Une autre lettre de Sédir 2

 Il faut penser à ce que pouvait devenir la poignée d'hommes que Sédir avait tirés des quatre coins de l'idéologie spiritualiste subitement lancés dans l'aventure de 1914-1918.

 Les uns gardant de leurs anciennes attaches libertaires un dégoût de la violence, d'autres réveillés d'un romantisme religieux ne pouvaient que perdre pied. Celui-là enthousiaste mourait de sacrifices dès les   premiers mois; chacun faisait pourtant son possible avec la foi au Christ chevillée au coeur.


 Des basses-fosses allemandes, de la souffrance des hôpitaux de l'arrière, des misères physiologiques et de l'usure nerveuse des tranchées il était, il faut l'avouer, bien difficile de garder son équilibre.

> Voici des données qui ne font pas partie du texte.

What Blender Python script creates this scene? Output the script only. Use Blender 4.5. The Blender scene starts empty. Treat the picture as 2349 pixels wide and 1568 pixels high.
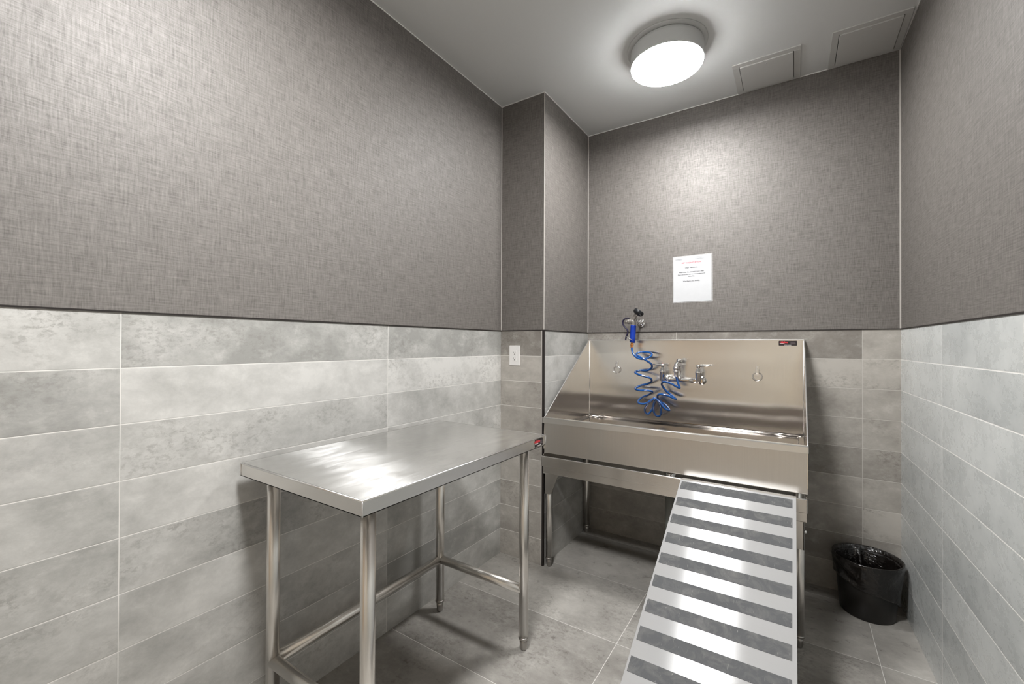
import bpy, bmesh, math, random
from mathutils import Vector, Matrix
random.seed(7)
C = bpy.context.scene.collection
S = bpy.context.scene
PI = math.pi

# ------------------------------------------------------------------ camera, world, exposure
cam_d = bpy.data.cameras.new('camera')
cam_d.sensor_width = 36.0
cam_d.sensor_fit = 'HORIZONTAL'
cam_d.lens = 986.08 / 2349 * 36
cam_d.clip_start = 0.02
cam = bpy.data.objects.new('camera', cam_d)
C.objects.link(cam)
r2 = Vector((0.83664644, 0.54772987, 0.00383677))
u2 = Vector((-4.748e-05, -6.93216e-03, 0.99997597))
fw = Vector((-0.5477433, 0.83662652, 0.00577377))
m = Matrix.Identity(4)
for i in range(3):
    m[i][0] = r2[i]; m[i][1] = u2[i]; m[i][2] = -fw[i]
m[0][3], m[1][3], m[2][3] = 1.5365, 0.0, 1.30
cam.matrix_world = m
S.camera = cam

w = bpy.data.worlds.new('world'); S.world = w; w.use_nodes = True
w.node_tree.nodes['Background'].inputs[0].default_value = (0.8, 0.82, 0.85, 1)
w.node_tree.nodes['Background'].inputs[1].default_value = 0.3

LAMP_STRENGTH = 115.0
S.view_settings.view_transform = 'Standard'
S.view_settings.look = 'None'
S.view_settings.exposure = 0.0
S.view_settings.gamma = 1.0
S.view_settings.use_curve_mapping = False
S.cycles.use_denoising = True
S.cycles.max_bounces = 12
S.cycles.diffuse_bounces = 8
S.cycles.glossy_bounces = 8
S.cycles.caustics_reflective = False

# ------------------------------------------------------------------ room numbers
XR, YB, H, W = 1.9875, 2.8683, 2.7935, 1.3854   # right-back corner x, back wall y, ceiling, wainscot top
YC, XC = 2.2219, 0.3064                          # column front face y, column right face x
TA = math.tan(math.radians(1.407))               # the right wall is a little out of square
YF = -0.95                                       # wall behind the camera
ROW = 0.1542; TL = 0.9246
def xr(y): return XR + (YB - y) * TA

# ------------------------------------------------------------------ node helpers
def srgb(r, g, b):
    f = lambda c: (c / 255 / 12.92) if c / 255 <= 0.04045 else ((c / 255 + 0.055) / 1.055) ** 2.4
    return (f(r), f(g), f(b), 1)

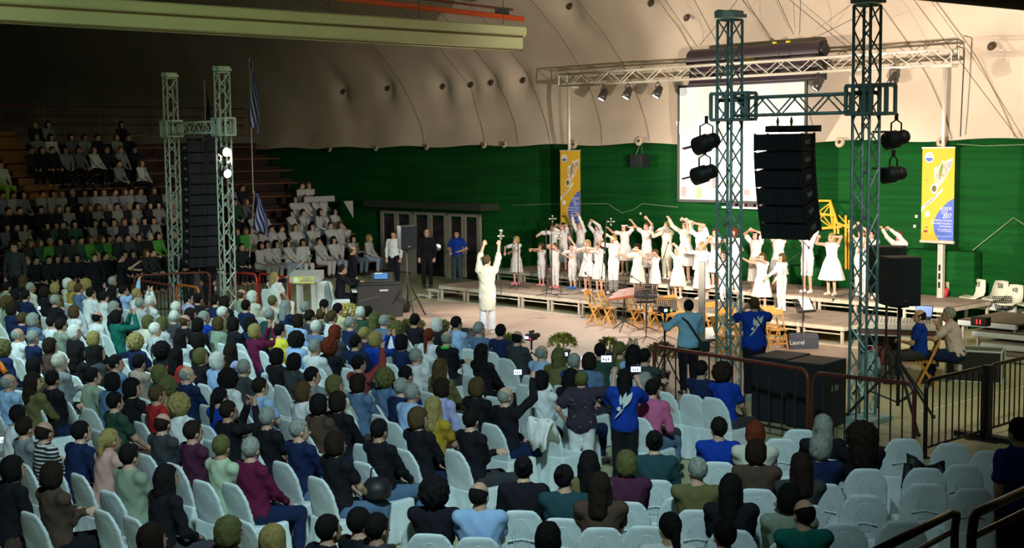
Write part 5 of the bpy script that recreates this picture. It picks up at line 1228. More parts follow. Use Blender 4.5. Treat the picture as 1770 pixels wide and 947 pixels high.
p_=A(757,427,42); t=thing('shiny_disc','round shiny disc low beside the man in black at the exit','disc',p_,0); MB().lathe([(0,.02),(.09,.015),(.12,0),(.09,-.015),(0,-.02)],n=20,m=RX(math.pi/2)).build('disc',chrome,t,smooth=True)
adult('volunteer in a blue tee shirt and jeans standing right of the exit',(791,494),0,(791,404),160,hair='s',hc='d',top='royal blue',bottom=(.05,.07,.08),sleeve='short',hands={'R':(781,432,.15),'L':(797,431,.15)})
# photographers behind the barrier
t,f=adult('cameraman in a light blue shirt with a shoulder strap, back turned',(1190,683),0,(1188,530),14,hair='s',hc='k',top=(.26,.50,.66),bottom='black',hands={'L':(1158,560,.28),'R':(1200,560,.3)},build=1.12,hem=.86)
c=f.chest; MB().tube([(-.17,-.05,f.neck[2]-.03),(-.08,-.175,f.chest[2]+.06),(.06,-.185,f.chest[2]-.15),(.19,-.12,f.pel[2]+.02)],.018,6).build('shoulder_strap',black,t); MB().box((.24,-.1,f.pel[2]-.06),(.2,.12,.2)).build('shoulder_bag',black,t,bevel=.03)
q=A(1149,535,G(1190,683).y+.35); t2=thing('video_camera','small video camera on a stand held by the man in light blue','camera',q,.3); MB().box((0,0,0),(.12,.22,.12)).build('body',black,t2,bevel=.012); MB().box((-.03,-.115,.0),(.06,.01,.05)).build('display',phoneglow,t2); MB().box((.07,-.115,-.01),(.025,.01,.025)).build('green_light',greenled,t2); MB().cyl((0,.1,0),(0,.22,0),.04).build('lens',black,t2)
MB().cyl((0,0,-.06),(0,0,-q.z+.4),.02).build('support_pole',black,t2)
for k_ in range(3): MB().cyl((0,0,-q.z+.7),(.35*math.cos(2.1*k_),.35*math.sin(2.1*k_),-q.z+.01),.013).build('support_leg',black,t2)
def back_logo(t,f,s=1.0,col=None):
    lm=M('pale_shirt_print',(.6,.66,.66),.8); c=Vector(f.chest); y=-.155
    def lf2(a,b,w):
        a=Vector(a);b=Vector(b);d=b-a;n=Vector((-d.y,d.x)).normalized();o1=[];o2=[]
        for k in range(9): s_=k/8; q=a+d*s_; hw=w*math.sin(math.pi*s_)/2; o1.append(q+n*hw); o2.append(q-n*hw)
        return [tuple(q*s) for q in o1+o2[::-1][1:-1]]
    for k,(a,b,w) in enumerate([((-.02,-.06),(.11,.15),.07),((-.03,-.02),(.03,.15),.045),((-.05,-.03),(-.045,.12),.035),((-.13,-.20),(.0,-.06),.02)]):
        MB().prism([(x,z) for x,z in lf2(a,b,w)],.02,c=(c.x,c.y+y,c.z)).build('shirt_print',lm,t)
    MB().prism([(s*(-.07+.028*math.cos(q*math.pi/6)),s*(-.07+.028*math.sin(q*math.pi/6))) for q in range(12)],.02,c=(c.x,c.y+y,c.z)).build('shirt_print',lm,t)
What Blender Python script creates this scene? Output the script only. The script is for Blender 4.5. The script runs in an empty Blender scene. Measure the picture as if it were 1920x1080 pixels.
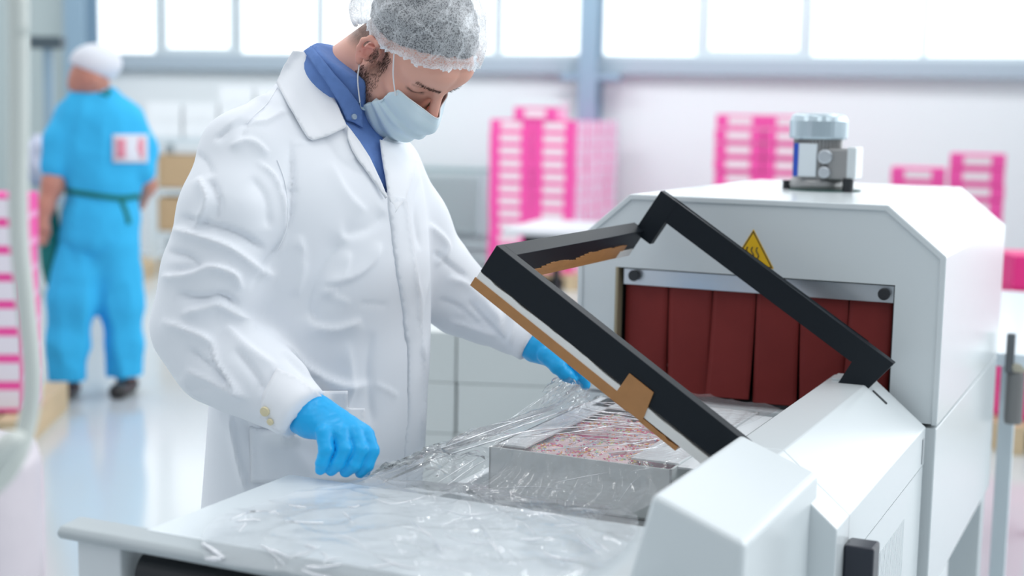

 Aussi la lettre de Sédir, comme le baume attendu, arrivait-elle avec sa recharge d'énergie et de courage; cette réponse, aux mots portant juste, ces conseils affectueux devenaient autant de forces vives pour nos   esprits troublés. Il s'y employait du reste sans relâche, prenant sur ses nuits pour les rendre fréquentes et chargées de nouvelles. Celle-ci, adressée à l'un des nôtres particulièrement timoré et douloureux, peut donner une idée de la mise au point directe et pleine d'enseignements.


 Elle peut aussi être actuelle pour bien des états d'âme.

 
     16 novembre 1915.

Mon bon L...

    Je t'ai écrit il y a deux ou trois jours.

    Tu prends les choses trop à coeur. Songe qu'elles sont ce que le Ciel permet qu'elles soient; à moins qu'elles ne tombent dans le rayon de notre responsabilité.


    Songe en outre que, comme on disait au XVIIIe siècle, l'homme de bien doit faire chérir la vertu. Alors aie le sourire, ne fais pas la tête à toutes les pauvres brutes qui t'entourent; que tu n'essaies pas de les   améliorer, possible; quoique, à vrai dire, tu le devrais. Mais je t'accorde que c'est extrêmement dur; au moins tâche de les considérer avec une bienveillante compassion.


    Quant à ta sécheresse, à tes humeurs noires, elles sont logiques, ne t'en inquiète pas; c'est la façon de souffrir. Et puis, tu as l'essentiel: de reconnaître que tu as tort.

    Vois-tu, quand il y a une montagne à grimper, il faut l'aborder en douceur.
    (Ici une longue énumération de nouvelles et d'adresses au front, puis): Tu vois, ta femme est d'aplomb.  T''as pas honte.?

    Au revoir, mon bon L... Je te taquine, mais je t'aime bien et t'embrasse de tout coeur.

     SÉDIR.
 
 En ces courtes petites phrases, tout le balan de l'accomplissement d'un destin, d'une échéance collective, tout le jeu providentiel aussi, prêt à venir en aide à cette bonne volonté par trop craintive.

 Considérant la difficulté d'une action que la promiscuité hétéroclite de ces dépôts d'hommes rend forcément rebutante, c'est le discret appel à une compréhension plus généreuse, à un effort plus joyeux pour le dépassement de soi.


 Le drame intérieur, fait accepté une  fois pour toutes, ne pouvant être pour celui qui veut suivre le Christ un argument puisque « c'est la façon de souffrir »: inutile d'y revenir et même d'en parler. Et cette gaminerie de la fin, que la tension des circons-tances exige presque, montre toute la sollicitude du chef devenant le copain; de manière à fondre les dernières résistances.


 La sévérité de la doctrine est ainsi rompue dans toute l'oeuvre de Sédir par une merveilleuse adaptation au coeur et aux faiblesses humaines; ce, qui en fait bien l'héritage évangélique que nous désirons suivre.